:: Task prompt ::
In the material below, find every line with "scene" and pull it out.

☆ ☆ ☆ ☆ ☆

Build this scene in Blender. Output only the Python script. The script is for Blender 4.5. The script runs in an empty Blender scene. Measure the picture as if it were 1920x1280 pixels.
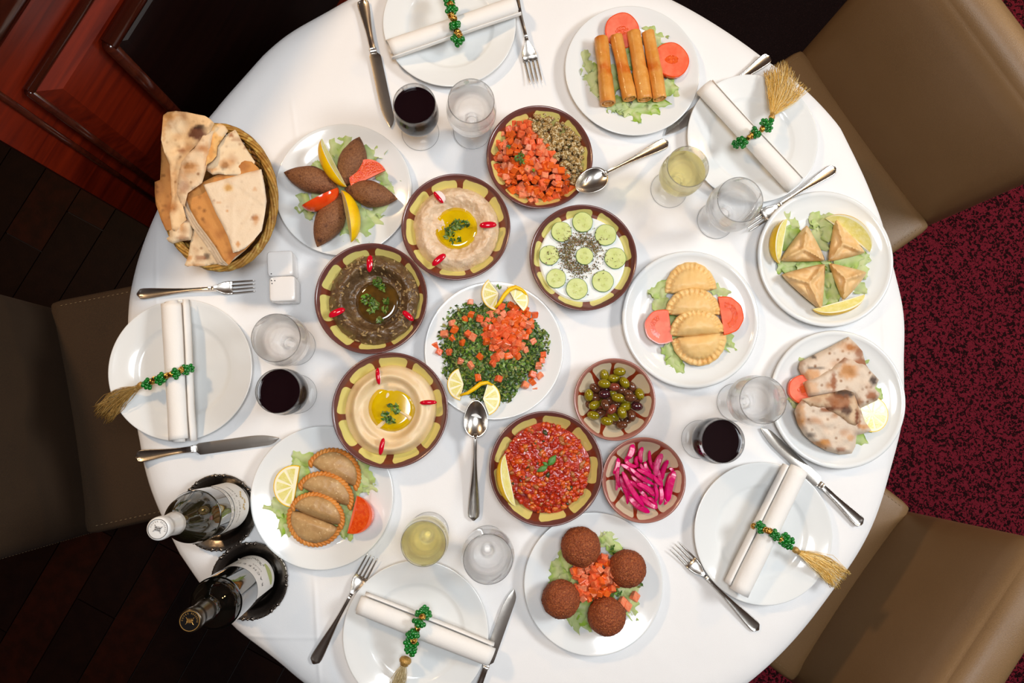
import bpy, math, random
import numpy as np
from mathutils import Vector, Matrix, noise
from mathutils.geometry import delaunay_2d_cdt
sc = bpy.context.scene
COL = sc.collection
PI = math.pi
# ---------------------------------------------------------------- camera, light, exposure
T = 0.75                      # height of the table top (cloth surface)
H = 1.40                      # lens above the table
FPX = 1400.0                  # focal length in pixels of the 1920 wide frame
NAD = (900.0, 790.0)          # where straight down falls in the frame
_d = Vector((NAD[0]-960, -(NAD[1]-640), -FPX)).normalized()
_z = -_d
_x = (Vector((1, 0, 0)) - _z*_z.x).normalized()
_y = _z.cross(_x)
CAMR = Matrix((_x, _y, _z))   # camera space to world space
camd = bpy.data.cameras.new('camera')
camd.sensor_width = 36.0
camd.lens = 36.0*FPX/1920
camd.clip_start = 0.02
cam = bpy.data.objects.new('camera', camd)
COL.objects.link(cam)
cam.matrix_world = Matrix.Translation((0, 0, T+H)) @ CAMR.to_4x4()
sc.camera = cam

world = bpy.data.worlds.new('world'); sc.world = world; world.use_nodes = True
world.node_tree.nodes['Background'].inputs[0].default_value = (1.0, 0.93, 0.84, 1)
world.node_tree.nodes['Background'].inputs[1].default_value = 0.16

def area(name, loc, target, size, power, col, shape='DISK'):
    l = bpy.data.lights.new(name, 'AREA'); l.energy = power; l.size = size; l.color = col; l.shape = shape
    o = bpy.data.objects.new(name, l); COL.objects.link(o); o.location = loc
    o.rotation_euler = (Vector(target)-Vector(loc)).to_track_quat('-Z', 'Y').to_euler()
    return o
area('key_lamp', (2.45, 0.5, 3.1), (0.1, 0.15, T), 1.0, 62, (0.92, 0.965, 1.0))
area('overhead_fill', (0.1, 0.05, 3.15), (0.1, 0.05, 0), 0.9, 27, (0.93, 0.965, 1.0))  # added overhead fill, lifts the seats and evens out the cloth
area('wall_lamp', (-1.45, 1.35, 2.7), (-1.0, 0.75, 0.9), 0.25, 20, (1.0, 0.66, 0.36))
area('corner_lamp', (2.1, 1.6, 2.3), (1.75, 1.25, 0.1), 0.2, 10, (1.0, 0.62, 0.25))
vs = sc.view_settings
vs.view_transform = 'Standard'; vs.look = 'None'; vs.gamma = 1.0; vs.use_curve_mapping = False
vs.exposure = 0.27
cy = sc.cycles
cy.max_bounces = 10; cy.transmission_bounces = 10; cy.glossy_bounces = 4; cy.diffuse_bounces = 3
cy.transparent_max_bounces = 12
cy.caustics_refractive = True; cy.caustics_reflective = False; cy.blur_glossy = 0.6
cy.sample_clamp_indirect = 6.0

# ---------------------------------------------------------------- helpers
def P(px, py, z=0.0):
    """world point at height z above the table top that the frame shows at pixel (px, py)"""
    d = CAMR @ Vector((px-960, -(py-640), -FPX))
    t = (z-H)/d.z
    return Vector((d.x*t, d.y*t, T+z))

def S(r, g, b):
    return tuple(((v/255)/12.92 if v/255 <= 0.04045 else ((v/255+0.055)/1.055)**2.4) for v in (r, g, b))+(1.0,)

def tag(o, label=None, cat=None, group=None, kind=None):
    if label: o['label'] = label
    if cat: o['category'] = cat
    if group: o['group'] = group
    if kind: o['kind'] = kind
    return o

def empty(name, loc, label, cat, group=None, rz=0.0):
    o = bpy.data.objects.new(name, None); COL.objects.link(o); o.location = loc
    o.rotation_euler = (0, 0, rz); o.empty_display_size = 0.02
    return tag(o, label, cat, group)

class MB:
    def __init__(s): s.v = []; s.f = []; s.c = []; s.m = []
    def add(s, v, f, col=None, mi=0):
        n = len(s.v); s.v += [tuple(p) for p in v]; s.f += [tuple(i+n for i in q) for q in f]
        s.c += [col or (1, 1, 1, 1)]*len(v); s.m += [mi]*len(f)
        return s
    def lathe(s, prof, seg=48, mi=0, mod=None, col=None, c=(0, 0, 0)):
        v = []; f = []; n = len(prof)
        for i, (r, z) in enumerate(prof):
            for j in range(seg):
                a = 2*PI*j/seg; rr = r; zz = z
                if mod: rr, zz = mod(r, z, a)
                v.append((c[0]+rr*math.cos(a), c[1]+rr*math.sin(a), c[2]+zz))
        for i in range(n-1):
            for j in range(seg):
                k = (j+1) % seg
                f.append((i*seg+j, i*seg+k, (i+1)*seg+k, (i+1)*seg+j))
        return s.add(v, f, col, mi)
    def loft(s, rings, closed=True, caps=True, mi=0, col=None):
        v = [p for r in rings for p in r]; m = len(rings[0]); f = []
        for i in range(len(rings)-1):
            for j in range(m if closed else m-1):
                k = (j+1) % m
                f.append((i*m+j, i*m+k, (i+1)*m+k, (i+1)*m+j))
        if caps and closed:
            f.append(tuple(range(m))[::-1]); f.append(tuple((len(rings)-1)*m+j for j in range(m)))
        return s.add(v, f, col, mi)
    def tube(s, pts, r, seg=6, mi=0, closed=False, col=None):
        pts = [Vector(p) for p in pts]; n = len(pts); rings = []
        for i in range(n):
            a = pts[(i-1) % n] if (closed or i > 0) else pts[i]; b = pts[(i+1) % n] if (closed or i < n-1) else pts[i]
            t = (b-a).normalized() if (b-a).length > 1e-9 else Vector((1, 0, 0))
            up = Vector((0, 0, 1)) if abs(t.z) < 0.9 else Vector((0, 1, 0))
            sx = t.cross(up).normalized(); sy = sx.cross(t)
            rr = r(i/(n-1)) if callable(r) else r
            rings.append([pts[i]+sx*rr*math.cos(2*PI*k/seg)+sy*rr*math.sin(2*PI*k/seg) for k in range(seg)])
        if closed: rings.append(rings[0])
        return s.loft(rings, caps=not closed, mi=mi, col=col)
    def box(s, c, d, mi=0, col=None, M=None, jit=0, rnd=None):
        v = []
        for sx, sy, sz in ((-1,-1,-1),(1,-1,-1),(1,1,-1),(-1,1,-1),(-1,-1,1),(1,-1,1),(1,1,1),(-1,1,1)):
            p = Vector((sx*d[0]/2, sy*d[1]/2, sz*d[2]/2))
            if jit: p = Vector((p.x*(1+rnd.uniform(-jit, jit)), p.y*(1+rnd.uniform(-jit, jit)), p.z*(1+rnd.uniform(-jit, jit))))
            if M is not None: p = M @ p
            v.append(p+Vector(c))
        return s.add(v, [(3,2,1,0),(4,5,6,7),(0,1,5,4),(1,2,6,5),(2,3,7,6),(3,0,4,7)], col, mi)
    def ball(s, c, r, nu=12, nv=8, mi=0, col=None, fn=None, M=None):
        v = []; f = []
        rx, ry, rz = r if hasattr(r, '__len__') else (r, r, r)
        for i in range(nv+1):
            th = PI*i/nv
            for j in range(nu):
                ph = 2*PI*j/nu
                d = Vector((math.sin(th)*math.cos(ph), math.sin(th)*math.sin(ph), math.cos(th)))
                k = fn(d) if fn else 1.0
                p = Vector((d.x*rx*k, d.y*ry*k, d.z*rz*k))
                if M is not None: p = M @ p
                v.append(p+Vector(c))
        for i in range(nv):
            for j in range(nu):
                k = (j+1) % nu
                f.append((i*nu+j, (i+1)*nu+j, (i+1)*nu+k, i*nu+k))
        return s.add(v, f, col, mi)
    def mesh(s, name, mats, smooth=True, vcol=False):
        me = bpy.data.meshes.new(name); me.from_pydata([tuple(p) for p in s.v], [], s.f)
        for m in (mats if isinstance(mats, (list, tuple)) else [mats]): me.materials.append(m)
        if any(s.m): me.polygons.foreach_set('material_index', s.m)
        if vcol:
            ca = me.color_attributes.new('Col', 'FLOAT_COLOR', 'POINT')
            ca.data.foreach_set('color', [x for q in s.c for x in q])
        me.validate(); me.shade_smooth() if smooth else me.shade_flat()
        return me
    def build(s, name, mats, parent=None, loc=(0, 0, 0), smooth=True, vcol=False, auto=None):
        me = s.mesh(name, mats, smooth, vcol)
        if auto: me.set_sharp_from_angle(angle=math.radians(auto))
        return place(name, me, loc, parent)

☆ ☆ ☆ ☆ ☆

:: Task solution ::
Build this scene in Blender. Output only the Python script. The script is for Blender 4.5. The script runs in an empty Blender scene. Measure the picture as if it were 1920x1280 pixels.
sc = bpy.context.scene